You can find the review here

His new novel, ''The Way to Paradise,'' draws heavily on history, or rather two histories. There is no question of transfiguring. Only occasionally does the book even amount to filling in history, and rarely very shrewdly. It is more in the nature of lavish personal decorating, with speculative sorties.

The histories have twin protagonists: Paul Gauguin and Flora Tristán, his Franco-Peruvian grandmother. Just two of the celebrated degrees of separation lay between them, but they were enough to mark out a vast distance between the tumultuous-living painter of polychromatic, totemlike figures in Brittany and the South Seas and the puritanical, self-unsparing woman who struggled around France in the 1840's to campaign for workers' and women's rights.
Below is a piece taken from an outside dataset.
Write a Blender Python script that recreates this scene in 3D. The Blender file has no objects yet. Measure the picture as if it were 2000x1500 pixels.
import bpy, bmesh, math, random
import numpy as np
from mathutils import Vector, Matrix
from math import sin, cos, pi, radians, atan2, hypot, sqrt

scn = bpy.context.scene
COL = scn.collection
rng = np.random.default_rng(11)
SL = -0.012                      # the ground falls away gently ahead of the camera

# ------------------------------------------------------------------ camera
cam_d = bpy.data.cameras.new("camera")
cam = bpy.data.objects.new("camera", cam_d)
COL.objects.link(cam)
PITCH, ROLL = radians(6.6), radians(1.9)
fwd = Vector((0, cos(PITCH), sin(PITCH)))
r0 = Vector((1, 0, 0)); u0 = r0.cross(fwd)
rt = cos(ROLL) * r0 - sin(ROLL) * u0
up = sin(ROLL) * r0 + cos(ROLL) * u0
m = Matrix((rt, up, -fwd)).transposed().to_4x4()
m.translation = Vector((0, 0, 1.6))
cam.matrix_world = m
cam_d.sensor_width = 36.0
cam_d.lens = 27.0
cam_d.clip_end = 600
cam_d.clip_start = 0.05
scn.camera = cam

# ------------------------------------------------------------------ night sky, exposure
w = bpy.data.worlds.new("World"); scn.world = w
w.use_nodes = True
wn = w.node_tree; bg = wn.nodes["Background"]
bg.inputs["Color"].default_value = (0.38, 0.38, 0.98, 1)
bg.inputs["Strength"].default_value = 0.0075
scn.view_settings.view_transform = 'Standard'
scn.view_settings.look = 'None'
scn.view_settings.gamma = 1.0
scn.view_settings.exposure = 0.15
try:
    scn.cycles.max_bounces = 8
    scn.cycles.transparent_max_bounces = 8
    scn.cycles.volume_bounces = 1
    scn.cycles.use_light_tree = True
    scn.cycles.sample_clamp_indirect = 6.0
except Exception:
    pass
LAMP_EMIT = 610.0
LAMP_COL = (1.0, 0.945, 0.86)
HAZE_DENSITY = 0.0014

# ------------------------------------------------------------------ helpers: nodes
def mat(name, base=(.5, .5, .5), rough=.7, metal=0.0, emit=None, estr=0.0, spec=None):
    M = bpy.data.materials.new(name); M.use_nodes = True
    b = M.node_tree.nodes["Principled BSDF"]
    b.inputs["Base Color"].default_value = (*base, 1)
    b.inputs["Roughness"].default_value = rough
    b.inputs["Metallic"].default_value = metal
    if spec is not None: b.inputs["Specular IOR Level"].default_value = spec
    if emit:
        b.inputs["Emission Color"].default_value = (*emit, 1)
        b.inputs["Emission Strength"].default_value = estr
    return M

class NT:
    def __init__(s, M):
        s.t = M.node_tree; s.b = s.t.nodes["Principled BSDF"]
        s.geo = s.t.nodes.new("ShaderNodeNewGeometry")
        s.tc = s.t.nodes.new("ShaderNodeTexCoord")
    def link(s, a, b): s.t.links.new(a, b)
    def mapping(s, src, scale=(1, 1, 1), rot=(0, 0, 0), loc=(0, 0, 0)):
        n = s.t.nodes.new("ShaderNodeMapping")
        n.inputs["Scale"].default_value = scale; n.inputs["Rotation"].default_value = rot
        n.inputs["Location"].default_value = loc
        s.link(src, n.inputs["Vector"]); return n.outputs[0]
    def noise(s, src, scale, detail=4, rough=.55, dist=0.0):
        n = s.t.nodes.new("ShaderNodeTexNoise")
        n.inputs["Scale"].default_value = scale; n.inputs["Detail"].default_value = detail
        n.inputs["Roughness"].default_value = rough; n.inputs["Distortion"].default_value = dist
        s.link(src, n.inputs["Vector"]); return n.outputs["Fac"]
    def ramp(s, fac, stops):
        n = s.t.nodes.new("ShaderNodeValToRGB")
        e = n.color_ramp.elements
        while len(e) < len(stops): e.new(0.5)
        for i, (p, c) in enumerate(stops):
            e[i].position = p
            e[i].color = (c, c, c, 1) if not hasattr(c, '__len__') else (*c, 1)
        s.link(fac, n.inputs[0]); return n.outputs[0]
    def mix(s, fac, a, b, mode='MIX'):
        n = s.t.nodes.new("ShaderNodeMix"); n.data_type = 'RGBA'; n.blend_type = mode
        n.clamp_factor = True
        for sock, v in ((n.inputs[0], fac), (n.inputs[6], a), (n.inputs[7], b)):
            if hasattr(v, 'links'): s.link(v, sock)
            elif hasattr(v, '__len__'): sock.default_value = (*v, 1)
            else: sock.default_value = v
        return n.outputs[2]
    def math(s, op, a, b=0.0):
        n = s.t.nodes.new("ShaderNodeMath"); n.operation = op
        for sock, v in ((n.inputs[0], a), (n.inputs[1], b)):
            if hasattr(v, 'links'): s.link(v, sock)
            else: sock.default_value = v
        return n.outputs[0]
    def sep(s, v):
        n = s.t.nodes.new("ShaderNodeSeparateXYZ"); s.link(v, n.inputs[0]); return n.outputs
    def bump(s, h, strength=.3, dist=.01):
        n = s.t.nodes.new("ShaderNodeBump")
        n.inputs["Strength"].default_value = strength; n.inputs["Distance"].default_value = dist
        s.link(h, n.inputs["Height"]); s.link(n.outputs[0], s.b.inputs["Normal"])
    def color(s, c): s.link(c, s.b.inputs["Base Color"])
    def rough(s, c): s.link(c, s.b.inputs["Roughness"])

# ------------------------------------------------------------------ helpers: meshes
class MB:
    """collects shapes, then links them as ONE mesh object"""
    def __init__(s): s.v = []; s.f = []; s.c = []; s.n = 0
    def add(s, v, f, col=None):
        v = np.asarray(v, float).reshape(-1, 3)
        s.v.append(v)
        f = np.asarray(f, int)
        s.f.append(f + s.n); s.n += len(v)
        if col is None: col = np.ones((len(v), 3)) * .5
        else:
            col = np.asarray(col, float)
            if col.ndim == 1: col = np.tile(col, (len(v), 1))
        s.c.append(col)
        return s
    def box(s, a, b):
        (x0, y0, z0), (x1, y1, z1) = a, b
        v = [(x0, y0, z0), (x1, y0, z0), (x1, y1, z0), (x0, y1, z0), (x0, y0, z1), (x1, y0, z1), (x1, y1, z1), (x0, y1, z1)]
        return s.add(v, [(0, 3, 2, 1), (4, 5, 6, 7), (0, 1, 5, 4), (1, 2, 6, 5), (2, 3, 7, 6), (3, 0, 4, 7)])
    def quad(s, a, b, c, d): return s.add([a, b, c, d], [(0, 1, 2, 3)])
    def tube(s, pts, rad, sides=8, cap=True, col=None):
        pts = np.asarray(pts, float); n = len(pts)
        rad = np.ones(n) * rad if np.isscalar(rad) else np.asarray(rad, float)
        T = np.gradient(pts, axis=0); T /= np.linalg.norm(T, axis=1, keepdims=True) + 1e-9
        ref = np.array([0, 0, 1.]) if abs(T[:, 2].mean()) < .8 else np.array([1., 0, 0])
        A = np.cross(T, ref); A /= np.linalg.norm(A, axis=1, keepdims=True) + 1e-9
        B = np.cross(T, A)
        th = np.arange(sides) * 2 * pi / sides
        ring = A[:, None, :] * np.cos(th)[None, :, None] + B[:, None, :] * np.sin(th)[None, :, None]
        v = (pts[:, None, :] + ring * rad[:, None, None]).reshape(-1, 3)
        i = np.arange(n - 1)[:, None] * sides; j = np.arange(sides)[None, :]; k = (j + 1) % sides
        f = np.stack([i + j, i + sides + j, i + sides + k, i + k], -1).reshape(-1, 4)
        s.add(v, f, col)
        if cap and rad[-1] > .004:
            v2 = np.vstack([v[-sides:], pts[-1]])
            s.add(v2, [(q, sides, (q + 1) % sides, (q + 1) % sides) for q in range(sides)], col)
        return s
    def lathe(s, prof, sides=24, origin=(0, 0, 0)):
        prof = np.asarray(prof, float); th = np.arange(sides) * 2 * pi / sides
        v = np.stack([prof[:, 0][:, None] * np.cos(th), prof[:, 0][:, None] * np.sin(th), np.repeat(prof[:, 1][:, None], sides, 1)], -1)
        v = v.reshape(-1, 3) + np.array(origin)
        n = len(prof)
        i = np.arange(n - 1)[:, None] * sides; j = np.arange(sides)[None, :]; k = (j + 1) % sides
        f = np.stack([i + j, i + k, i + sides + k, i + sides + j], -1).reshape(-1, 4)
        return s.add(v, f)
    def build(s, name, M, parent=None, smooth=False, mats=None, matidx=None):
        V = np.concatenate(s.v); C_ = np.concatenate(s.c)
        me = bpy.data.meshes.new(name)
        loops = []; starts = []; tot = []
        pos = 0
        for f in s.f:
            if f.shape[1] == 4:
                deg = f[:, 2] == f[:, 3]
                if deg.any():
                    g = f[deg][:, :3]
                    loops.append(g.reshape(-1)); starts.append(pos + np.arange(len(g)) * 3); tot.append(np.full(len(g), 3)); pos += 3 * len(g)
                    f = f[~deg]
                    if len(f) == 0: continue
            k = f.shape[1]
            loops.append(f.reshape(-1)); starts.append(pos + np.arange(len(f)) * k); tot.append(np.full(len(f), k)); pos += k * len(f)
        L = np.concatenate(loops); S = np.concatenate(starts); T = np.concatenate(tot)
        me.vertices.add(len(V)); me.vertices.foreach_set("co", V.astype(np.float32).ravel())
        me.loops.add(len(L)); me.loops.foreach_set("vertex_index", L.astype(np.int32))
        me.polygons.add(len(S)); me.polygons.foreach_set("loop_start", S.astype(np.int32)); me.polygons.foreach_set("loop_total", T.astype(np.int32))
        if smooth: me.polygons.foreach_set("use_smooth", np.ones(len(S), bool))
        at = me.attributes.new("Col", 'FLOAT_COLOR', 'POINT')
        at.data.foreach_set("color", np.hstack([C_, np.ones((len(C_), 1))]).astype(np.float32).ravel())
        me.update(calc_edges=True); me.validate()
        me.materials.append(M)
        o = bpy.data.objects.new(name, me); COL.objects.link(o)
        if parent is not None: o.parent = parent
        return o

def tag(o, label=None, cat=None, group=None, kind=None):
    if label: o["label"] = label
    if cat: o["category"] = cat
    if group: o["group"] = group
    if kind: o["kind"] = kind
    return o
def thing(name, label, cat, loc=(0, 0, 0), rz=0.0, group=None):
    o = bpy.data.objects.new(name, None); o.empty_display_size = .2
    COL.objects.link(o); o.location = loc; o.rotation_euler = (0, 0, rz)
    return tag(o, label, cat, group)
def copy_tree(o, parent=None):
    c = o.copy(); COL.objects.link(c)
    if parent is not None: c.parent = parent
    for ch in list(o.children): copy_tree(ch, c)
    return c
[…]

What did Tristán and Gauguin -- born four years after her death -- have in common? A fiery temper, a fierce unconventionality and a driving impulse toward their two very different extremes. Vargas Llosa's novel follows the extremes in alternate narrative loops without constructing a fictional mean, or even much of a fictional connection. The main connection, in fact, is the author himself. Besides relating his characters' lives he interrogates them persistently, and in an intimate second person that quickly does more than irritate, and creates special awkwardness for Natasha Wimmer's otherwise diligent translation.